Friday, November 5, 2021

Reunion Gratitude and Growing Up: A Reflection

Thomas Wolfe wrote that you can’t go home again. That is a good thing. Recently, I gathered with many of my college theatre classmates. I didn’t go to the university events. I didn’t go to a football game or tailgate or anything like that. I went to a small party at a classmate’s home as I have done every five or so years. There were about thirty or forty theatre alumni there. It was better than going back to our college home, thirty-five years ago. 

I chaired two of my high school reunions. I like reunions. Yet, there is something very special and different about this particular reunion and these people. We competed with each other in college. We may have continued that at our early reunions, but I don’t remember that. 

What I do know is, for me, that need to compete is gone. I look at my classmates and marvel and celebrate their outstanding work, spaning theatre and many other fields. I delight in their company in a way I did not in college. I appreciate them like I never could have imagined when we were in school years ago. Some of the folks who came were people with whom I spent a great deal of time. Some I knew in passing, and now I wish I had spent more time with them. 
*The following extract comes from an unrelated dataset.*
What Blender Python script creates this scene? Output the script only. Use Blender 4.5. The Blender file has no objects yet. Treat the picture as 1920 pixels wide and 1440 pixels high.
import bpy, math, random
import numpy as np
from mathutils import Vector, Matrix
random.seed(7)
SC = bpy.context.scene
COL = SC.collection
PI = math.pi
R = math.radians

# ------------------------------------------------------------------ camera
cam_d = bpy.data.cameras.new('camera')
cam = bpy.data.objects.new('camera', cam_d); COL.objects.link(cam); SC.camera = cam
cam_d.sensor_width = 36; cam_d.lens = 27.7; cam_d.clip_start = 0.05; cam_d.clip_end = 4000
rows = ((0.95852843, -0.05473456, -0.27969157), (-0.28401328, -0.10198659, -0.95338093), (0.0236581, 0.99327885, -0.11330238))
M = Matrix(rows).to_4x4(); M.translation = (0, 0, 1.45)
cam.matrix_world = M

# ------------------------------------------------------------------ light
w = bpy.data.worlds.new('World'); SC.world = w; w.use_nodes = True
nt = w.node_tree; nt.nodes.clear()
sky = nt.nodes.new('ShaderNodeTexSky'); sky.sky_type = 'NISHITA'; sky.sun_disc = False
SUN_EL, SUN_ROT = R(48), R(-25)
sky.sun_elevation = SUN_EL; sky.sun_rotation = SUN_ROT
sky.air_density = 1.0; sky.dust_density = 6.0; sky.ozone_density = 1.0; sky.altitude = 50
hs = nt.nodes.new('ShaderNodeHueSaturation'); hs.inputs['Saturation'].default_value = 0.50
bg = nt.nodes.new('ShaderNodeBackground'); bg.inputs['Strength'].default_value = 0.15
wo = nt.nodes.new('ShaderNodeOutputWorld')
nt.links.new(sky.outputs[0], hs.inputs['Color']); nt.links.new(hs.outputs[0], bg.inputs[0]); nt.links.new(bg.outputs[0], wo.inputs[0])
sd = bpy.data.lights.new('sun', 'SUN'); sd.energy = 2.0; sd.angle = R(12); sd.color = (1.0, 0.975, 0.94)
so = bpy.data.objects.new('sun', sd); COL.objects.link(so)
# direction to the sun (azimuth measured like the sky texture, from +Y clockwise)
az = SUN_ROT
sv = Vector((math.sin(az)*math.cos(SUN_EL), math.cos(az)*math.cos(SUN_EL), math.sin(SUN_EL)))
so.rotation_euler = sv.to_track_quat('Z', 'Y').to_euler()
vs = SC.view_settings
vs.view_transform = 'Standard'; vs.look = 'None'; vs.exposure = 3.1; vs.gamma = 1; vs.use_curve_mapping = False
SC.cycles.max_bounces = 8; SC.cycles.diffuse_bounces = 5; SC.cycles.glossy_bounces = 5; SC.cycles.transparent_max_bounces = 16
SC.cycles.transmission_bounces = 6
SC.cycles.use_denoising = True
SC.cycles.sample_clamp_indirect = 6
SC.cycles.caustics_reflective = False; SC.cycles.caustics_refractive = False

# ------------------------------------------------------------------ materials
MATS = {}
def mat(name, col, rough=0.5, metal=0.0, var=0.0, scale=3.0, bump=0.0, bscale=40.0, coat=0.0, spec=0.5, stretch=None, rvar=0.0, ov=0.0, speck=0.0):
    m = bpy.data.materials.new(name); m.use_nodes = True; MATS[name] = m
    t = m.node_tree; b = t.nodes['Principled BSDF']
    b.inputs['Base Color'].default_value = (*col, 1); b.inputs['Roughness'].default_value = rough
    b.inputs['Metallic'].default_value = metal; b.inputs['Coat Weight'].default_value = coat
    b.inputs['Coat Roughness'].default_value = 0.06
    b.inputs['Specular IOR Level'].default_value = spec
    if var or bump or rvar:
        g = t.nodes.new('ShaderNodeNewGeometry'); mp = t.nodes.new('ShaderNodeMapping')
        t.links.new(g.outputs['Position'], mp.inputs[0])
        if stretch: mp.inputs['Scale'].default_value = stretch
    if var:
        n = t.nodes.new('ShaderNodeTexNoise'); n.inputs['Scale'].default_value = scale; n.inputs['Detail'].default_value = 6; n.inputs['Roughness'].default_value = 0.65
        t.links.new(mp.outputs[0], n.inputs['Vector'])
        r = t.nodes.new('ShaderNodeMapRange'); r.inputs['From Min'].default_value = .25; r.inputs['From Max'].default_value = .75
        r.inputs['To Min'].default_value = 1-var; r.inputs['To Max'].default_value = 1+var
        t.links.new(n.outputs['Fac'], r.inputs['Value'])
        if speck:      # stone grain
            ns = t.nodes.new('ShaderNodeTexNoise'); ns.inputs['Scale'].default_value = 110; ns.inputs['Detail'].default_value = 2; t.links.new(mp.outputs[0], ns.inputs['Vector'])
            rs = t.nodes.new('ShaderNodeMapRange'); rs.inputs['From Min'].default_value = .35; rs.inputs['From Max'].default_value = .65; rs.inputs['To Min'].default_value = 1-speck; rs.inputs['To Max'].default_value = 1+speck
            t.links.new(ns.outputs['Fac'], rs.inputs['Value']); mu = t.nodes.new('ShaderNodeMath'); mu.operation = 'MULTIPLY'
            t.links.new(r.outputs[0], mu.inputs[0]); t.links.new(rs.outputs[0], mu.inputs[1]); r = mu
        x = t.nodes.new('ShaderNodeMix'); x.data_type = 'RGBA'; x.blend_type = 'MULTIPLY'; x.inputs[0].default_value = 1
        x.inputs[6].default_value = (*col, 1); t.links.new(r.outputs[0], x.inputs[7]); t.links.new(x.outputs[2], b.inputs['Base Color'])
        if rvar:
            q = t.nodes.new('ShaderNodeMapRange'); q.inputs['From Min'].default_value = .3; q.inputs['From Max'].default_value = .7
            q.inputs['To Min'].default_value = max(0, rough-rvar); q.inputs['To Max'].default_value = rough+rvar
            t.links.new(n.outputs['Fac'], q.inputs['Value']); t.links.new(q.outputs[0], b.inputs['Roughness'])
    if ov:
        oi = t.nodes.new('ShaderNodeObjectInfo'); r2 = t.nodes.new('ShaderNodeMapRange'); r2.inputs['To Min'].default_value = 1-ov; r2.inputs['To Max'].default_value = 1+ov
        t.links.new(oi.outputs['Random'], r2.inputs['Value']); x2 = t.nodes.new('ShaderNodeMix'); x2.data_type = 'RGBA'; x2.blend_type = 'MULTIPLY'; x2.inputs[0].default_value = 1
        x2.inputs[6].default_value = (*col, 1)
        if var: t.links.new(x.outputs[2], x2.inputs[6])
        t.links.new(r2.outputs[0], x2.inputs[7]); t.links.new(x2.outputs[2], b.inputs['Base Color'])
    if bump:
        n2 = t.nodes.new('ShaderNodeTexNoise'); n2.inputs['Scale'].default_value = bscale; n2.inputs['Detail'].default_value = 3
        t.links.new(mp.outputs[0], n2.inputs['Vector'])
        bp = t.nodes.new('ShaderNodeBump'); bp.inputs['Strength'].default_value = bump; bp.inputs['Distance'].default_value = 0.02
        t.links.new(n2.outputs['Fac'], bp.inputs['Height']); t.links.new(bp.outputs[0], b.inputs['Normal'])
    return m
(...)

Like my other reunions, some of my closest friends were unable to attend. None of the people present were at my wedding or my children’s mitzvahs. In other reunions, that might have been awkward or disappointing. That was not the case at all; it was an ideal chance to catch up, renew relationships, and celebrate.

I feel so grateful and fortunate to have second and third and fourth chances to meet these people. I am so grateful to the committee that worked hard to preserve our bond. Their work has allowed me to see so much more than a “reunion” version of our college selves. Each time we gather, I get a better glimpse of the more complex and real people we have become. 

At nineteen and twenty, I couldn’t get past myself. I was stuck and confused and struggling. I still am, but in my fifties the challenges are different. I am enjoying the confusion, choosing the struggle, and working hard to get out of myself and out of my own (and others) way. That was not true thirty-five years ago. Now, I have an opportunity to go beyond my college inadequacies, to present myself as I am now. To laugh at and, yes, even apologize for the sins of my college past. 

We hear about coming to terms with the past. We talk about forgiveness and putting the past in its place. At my reunion, I got to complement the past. I got to reconnect with my classmates, some of whom I have gotten to know far better in the years since college. And I appreciate them more each time I see them. 

This reunion made me long to see these folks again. I see many on Facebook and that whets my appetite. It enables me to see my classmates more fully and feel at least a little connected.

Everyone was not present. There were many people who were missed, talked about, or joined us via video call. While many of us have attended many of these reunions, it is wonderful when faraway faces are able to join us. When they are not, they are sincerely missed. These evenings are punctuated with the question, “What is happening with…?” 

I was not in love with everyone from my theatre program in college. However, that is meaningless now. Our relationship is now about a past we are rewriting, revising, revisiting, and renewing. 

College was never this good. Now it is.